COSTOYA

About

I'm not gonna lie, it's very strange to write about myself without feeling egotistic. And I don't want to bore you with a classic story of: I always loved art, and creating was my escape from the world, I mean, is true but that doesn't make it less boring. So instead I’ll tell you how I became an artist, the first thing I did was to be in denial for the majority of my life, every time someone said to me, “you should or you will be an artist when you grow up”, I answeared: “never!”. Even though I spend all my days drawing, constructing and composing. I have loved photography since my first camera at the age of 6. Since the second I could leave the house on my own, I studied any courses I could find, and I choose industrial design so I can make money with a pencil in my hand.
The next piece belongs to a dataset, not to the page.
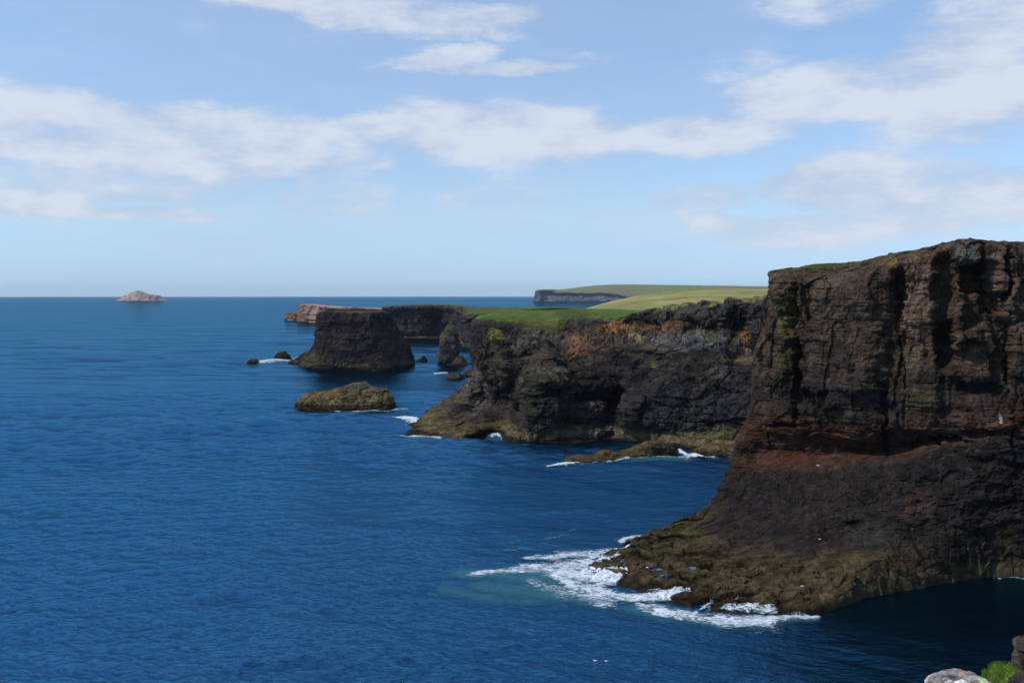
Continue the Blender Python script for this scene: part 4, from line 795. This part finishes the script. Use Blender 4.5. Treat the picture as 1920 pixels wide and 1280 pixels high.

Until I realized how unbearable my life would be If I didn't made as much art as possible. I loved my career but it wasn't mine. I had a full mental breakdown, that only went away when I fully accepted that I couldn't do anything else but art. Is the only thing that connects me to myself, that allows me to see what my mind doesn't let me, in my worst days is the only thing that takes me out of bed, I'm nothing without it, and I never was. The truth is that I never had a choice.

Inspiration

Inspiration is a bad word when it comes to creating for a living, but to be more specific my inspiration is a very bratty toddler, and if you ever had to baby sit a toddler you know that two things will happen: the ones you can control and the ones it will control, and it will take over with random, beautiful and painful chaos. So usually I start with what I know I can handle, which is the vase or container, that normally comes from photographs that I take when I'm off guard, these images wake up something in me, either a question or a chuckle, anything works. And then the second part is what fills it up, the meaning, the soul, the things I can't say out loud because I either don't know them or don't know how to. On this step I just let go, I invite the chaos in, while the conscious mind tries to read it, understand it and keep up. The eyes do their best to keep an oversight so things don't go too out of control. Sometimes the chaos is too much, sometimes it feels forced and other times I don't have the balls to pull everything out of me and see it through. When that happens I need to go outside of myself, to what surrounds me, the city, the grey, the color accents, the concrete, is the environment that I feel most at home, at peace, blending it, and disappearing. Then putting it all back on the canvas.